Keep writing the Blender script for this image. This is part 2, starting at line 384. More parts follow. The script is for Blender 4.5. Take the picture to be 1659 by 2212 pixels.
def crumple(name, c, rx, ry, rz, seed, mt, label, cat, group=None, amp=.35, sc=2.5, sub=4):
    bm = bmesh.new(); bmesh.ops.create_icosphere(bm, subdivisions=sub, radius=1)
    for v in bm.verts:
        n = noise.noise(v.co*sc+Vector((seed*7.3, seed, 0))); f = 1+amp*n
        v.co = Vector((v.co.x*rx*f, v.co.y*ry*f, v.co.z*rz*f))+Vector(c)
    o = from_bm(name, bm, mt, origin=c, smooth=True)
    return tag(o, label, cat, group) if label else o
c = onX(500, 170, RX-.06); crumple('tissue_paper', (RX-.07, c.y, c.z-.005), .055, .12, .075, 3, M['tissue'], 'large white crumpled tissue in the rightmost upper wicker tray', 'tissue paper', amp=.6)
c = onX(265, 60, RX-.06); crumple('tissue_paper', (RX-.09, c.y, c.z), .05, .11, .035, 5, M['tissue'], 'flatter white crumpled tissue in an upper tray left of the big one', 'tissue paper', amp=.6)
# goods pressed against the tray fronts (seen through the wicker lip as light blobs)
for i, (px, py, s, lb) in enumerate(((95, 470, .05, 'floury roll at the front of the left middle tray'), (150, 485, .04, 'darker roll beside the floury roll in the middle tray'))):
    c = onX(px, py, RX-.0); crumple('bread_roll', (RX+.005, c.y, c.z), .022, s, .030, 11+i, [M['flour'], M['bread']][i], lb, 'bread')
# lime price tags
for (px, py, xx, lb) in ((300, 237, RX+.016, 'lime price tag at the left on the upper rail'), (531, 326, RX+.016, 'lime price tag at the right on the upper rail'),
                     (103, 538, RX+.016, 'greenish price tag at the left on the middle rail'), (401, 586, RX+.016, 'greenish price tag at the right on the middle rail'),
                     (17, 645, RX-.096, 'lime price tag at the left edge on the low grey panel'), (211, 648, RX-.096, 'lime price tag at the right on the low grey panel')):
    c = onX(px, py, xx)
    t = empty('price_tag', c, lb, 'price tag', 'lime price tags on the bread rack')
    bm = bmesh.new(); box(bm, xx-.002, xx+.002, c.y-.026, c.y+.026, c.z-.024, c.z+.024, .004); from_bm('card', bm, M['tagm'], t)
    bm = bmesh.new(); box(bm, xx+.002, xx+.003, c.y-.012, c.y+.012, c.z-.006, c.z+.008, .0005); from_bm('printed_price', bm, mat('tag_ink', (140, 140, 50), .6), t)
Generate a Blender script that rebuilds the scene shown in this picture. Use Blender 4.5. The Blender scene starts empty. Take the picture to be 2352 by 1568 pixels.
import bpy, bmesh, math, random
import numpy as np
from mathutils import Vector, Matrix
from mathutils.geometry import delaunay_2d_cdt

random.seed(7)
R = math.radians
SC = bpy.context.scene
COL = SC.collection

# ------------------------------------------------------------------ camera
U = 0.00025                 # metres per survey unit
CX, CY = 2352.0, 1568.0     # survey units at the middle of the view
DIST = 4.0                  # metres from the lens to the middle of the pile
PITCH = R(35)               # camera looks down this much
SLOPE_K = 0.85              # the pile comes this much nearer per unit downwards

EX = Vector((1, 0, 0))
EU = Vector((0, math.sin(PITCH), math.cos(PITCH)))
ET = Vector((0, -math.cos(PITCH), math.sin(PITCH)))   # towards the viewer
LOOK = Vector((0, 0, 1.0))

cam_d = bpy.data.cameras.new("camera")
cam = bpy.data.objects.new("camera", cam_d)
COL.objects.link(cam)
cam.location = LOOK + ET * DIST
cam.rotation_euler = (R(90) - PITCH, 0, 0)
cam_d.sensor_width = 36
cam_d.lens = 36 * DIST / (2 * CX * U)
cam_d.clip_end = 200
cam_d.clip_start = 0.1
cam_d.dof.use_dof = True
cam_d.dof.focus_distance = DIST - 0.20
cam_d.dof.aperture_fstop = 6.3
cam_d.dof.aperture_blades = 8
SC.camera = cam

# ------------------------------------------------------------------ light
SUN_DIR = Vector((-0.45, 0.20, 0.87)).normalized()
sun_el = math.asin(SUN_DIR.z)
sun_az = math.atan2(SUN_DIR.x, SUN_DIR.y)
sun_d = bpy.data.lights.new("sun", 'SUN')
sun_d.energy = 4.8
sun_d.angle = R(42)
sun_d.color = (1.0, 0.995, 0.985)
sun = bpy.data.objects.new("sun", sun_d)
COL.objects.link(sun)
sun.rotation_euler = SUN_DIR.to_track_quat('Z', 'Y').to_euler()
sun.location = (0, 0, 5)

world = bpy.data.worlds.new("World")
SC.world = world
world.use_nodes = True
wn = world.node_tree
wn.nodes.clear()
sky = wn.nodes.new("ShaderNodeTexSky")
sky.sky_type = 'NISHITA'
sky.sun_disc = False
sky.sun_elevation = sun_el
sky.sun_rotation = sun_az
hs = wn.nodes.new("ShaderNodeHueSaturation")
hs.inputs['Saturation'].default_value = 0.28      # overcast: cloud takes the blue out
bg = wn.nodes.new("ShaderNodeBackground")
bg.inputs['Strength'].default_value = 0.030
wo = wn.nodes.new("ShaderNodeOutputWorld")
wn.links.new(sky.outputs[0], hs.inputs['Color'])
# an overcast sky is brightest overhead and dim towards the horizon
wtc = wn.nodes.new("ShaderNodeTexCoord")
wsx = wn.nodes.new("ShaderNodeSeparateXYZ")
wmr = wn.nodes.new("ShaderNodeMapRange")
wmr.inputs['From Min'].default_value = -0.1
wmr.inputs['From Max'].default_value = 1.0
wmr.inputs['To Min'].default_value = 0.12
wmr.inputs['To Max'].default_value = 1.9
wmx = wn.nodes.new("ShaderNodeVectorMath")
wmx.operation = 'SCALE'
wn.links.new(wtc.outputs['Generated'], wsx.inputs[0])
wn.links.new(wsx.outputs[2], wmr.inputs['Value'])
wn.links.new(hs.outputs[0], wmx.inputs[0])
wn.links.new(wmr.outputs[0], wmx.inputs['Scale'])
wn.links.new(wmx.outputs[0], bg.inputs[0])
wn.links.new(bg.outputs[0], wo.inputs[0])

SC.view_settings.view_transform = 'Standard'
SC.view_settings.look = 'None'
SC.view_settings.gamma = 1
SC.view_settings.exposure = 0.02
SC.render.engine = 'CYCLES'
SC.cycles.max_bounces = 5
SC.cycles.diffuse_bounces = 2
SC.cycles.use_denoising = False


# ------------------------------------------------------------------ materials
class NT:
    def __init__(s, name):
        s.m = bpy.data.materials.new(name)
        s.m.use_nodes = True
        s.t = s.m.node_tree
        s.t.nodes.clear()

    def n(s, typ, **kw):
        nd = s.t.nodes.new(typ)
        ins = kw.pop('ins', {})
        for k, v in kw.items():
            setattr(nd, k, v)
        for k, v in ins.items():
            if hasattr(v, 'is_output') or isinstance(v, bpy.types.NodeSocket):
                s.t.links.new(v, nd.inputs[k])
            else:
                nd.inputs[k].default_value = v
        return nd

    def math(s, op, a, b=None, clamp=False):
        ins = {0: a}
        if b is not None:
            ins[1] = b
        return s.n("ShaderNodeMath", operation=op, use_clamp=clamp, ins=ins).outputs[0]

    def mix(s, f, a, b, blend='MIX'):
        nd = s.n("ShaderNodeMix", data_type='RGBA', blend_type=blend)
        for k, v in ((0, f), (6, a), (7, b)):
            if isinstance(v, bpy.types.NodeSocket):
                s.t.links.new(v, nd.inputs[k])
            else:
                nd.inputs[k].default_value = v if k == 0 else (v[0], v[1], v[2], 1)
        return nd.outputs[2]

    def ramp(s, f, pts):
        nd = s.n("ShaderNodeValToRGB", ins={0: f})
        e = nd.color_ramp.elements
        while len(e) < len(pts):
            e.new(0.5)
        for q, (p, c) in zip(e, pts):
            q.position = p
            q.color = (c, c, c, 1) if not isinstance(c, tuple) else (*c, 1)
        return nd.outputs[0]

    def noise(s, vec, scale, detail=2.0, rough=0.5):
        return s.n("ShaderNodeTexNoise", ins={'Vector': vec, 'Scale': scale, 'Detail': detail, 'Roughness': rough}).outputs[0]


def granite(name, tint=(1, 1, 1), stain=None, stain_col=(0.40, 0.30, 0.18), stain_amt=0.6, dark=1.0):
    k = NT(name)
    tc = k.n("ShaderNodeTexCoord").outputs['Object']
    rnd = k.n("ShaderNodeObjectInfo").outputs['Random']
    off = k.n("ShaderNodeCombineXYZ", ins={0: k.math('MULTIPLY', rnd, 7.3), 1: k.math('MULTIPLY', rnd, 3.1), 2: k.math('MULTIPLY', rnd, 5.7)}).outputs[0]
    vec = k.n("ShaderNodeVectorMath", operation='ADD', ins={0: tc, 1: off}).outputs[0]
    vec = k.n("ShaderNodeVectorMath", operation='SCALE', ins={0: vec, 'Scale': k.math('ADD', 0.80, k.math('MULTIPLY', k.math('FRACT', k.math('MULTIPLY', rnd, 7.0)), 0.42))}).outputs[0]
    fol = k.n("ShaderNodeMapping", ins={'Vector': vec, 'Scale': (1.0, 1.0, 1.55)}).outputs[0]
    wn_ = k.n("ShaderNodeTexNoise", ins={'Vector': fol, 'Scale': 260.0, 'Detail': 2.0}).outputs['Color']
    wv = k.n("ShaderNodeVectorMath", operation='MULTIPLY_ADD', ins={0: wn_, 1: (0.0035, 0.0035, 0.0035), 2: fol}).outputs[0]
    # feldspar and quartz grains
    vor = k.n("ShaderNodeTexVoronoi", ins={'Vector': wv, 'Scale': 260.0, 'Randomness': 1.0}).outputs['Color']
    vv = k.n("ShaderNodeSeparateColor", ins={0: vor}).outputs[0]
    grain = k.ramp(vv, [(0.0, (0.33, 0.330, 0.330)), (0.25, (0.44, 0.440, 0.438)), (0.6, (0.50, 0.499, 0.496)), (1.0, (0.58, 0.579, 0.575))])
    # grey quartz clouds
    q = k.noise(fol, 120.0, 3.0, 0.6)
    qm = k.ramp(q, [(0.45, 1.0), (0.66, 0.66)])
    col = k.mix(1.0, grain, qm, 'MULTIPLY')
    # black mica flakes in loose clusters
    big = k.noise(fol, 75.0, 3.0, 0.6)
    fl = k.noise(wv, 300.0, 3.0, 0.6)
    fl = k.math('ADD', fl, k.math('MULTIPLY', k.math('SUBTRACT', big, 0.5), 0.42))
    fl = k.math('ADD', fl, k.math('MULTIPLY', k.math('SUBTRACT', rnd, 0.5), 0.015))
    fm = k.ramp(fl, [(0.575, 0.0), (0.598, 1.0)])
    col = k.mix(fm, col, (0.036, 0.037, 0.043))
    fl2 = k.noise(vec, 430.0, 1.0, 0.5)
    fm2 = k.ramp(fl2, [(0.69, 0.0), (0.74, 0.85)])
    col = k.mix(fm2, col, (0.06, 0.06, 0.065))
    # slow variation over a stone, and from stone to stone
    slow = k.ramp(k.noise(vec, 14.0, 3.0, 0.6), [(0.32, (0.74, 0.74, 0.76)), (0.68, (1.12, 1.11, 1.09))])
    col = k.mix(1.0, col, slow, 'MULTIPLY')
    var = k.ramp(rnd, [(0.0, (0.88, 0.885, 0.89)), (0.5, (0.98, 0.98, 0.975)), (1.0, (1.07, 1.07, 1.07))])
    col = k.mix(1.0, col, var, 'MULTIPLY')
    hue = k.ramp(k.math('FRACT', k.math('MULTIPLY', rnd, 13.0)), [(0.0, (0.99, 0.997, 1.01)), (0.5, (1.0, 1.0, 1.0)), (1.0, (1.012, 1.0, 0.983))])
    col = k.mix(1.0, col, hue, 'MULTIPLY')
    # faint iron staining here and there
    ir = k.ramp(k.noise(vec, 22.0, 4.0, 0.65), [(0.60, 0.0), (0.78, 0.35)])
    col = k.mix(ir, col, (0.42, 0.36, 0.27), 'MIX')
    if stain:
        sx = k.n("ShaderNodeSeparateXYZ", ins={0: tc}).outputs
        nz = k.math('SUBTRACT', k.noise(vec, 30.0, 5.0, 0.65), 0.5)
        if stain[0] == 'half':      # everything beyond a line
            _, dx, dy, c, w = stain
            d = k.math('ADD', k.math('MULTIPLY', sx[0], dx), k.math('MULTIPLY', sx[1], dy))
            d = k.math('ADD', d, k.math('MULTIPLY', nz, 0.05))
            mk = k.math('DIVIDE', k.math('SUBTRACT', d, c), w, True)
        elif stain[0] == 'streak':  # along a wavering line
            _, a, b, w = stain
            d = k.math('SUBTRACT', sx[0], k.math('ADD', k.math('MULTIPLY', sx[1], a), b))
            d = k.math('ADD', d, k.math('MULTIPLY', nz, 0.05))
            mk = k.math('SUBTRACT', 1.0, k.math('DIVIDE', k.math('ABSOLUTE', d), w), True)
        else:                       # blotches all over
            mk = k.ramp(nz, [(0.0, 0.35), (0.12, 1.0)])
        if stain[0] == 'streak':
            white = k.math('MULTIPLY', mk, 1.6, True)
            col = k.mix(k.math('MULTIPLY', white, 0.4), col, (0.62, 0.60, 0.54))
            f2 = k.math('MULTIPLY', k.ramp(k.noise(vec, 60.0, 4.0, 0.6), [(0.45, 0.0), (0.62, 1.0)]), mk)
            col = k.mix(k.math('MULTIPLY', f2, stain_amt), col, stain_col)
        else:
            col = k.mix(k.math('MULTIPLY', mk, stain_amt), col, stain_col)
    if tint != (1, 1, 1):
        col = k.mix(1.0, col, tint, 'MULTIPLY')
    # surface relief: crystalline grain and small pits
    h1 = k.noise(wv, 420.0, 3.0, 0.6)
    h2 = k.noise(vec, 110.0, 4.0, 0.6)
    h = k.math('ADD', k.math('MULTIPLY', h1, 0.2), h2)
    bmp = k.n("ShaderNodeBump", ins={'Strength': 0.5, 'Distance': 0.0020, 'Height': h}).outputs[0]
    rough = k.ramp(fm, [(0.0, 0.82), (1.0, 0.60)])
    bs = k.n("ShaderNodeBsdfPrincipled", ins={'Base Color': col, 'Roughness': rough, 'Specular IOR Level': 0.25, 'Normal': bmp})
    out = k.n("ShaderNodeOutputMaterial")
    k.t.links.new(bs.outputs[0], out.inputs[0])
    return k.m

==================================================

## Objective
Set down, without any change, only the lines from the line that holds "Generate a Blender" through the line that holds "from mathutils.geometry import", both lines included.

## Final answer
Generate a Blender script that rebuilds the scene shown in this picture. Use Blender 4.5. The Blender scene starts empty. Take the picture to be 2352 by 1568 pixels.
import bpy, bmesh, math, random
import numpy as np
from mathutils import Vector, Matrix
from mathutils.geometry import delaunay_2d_cdt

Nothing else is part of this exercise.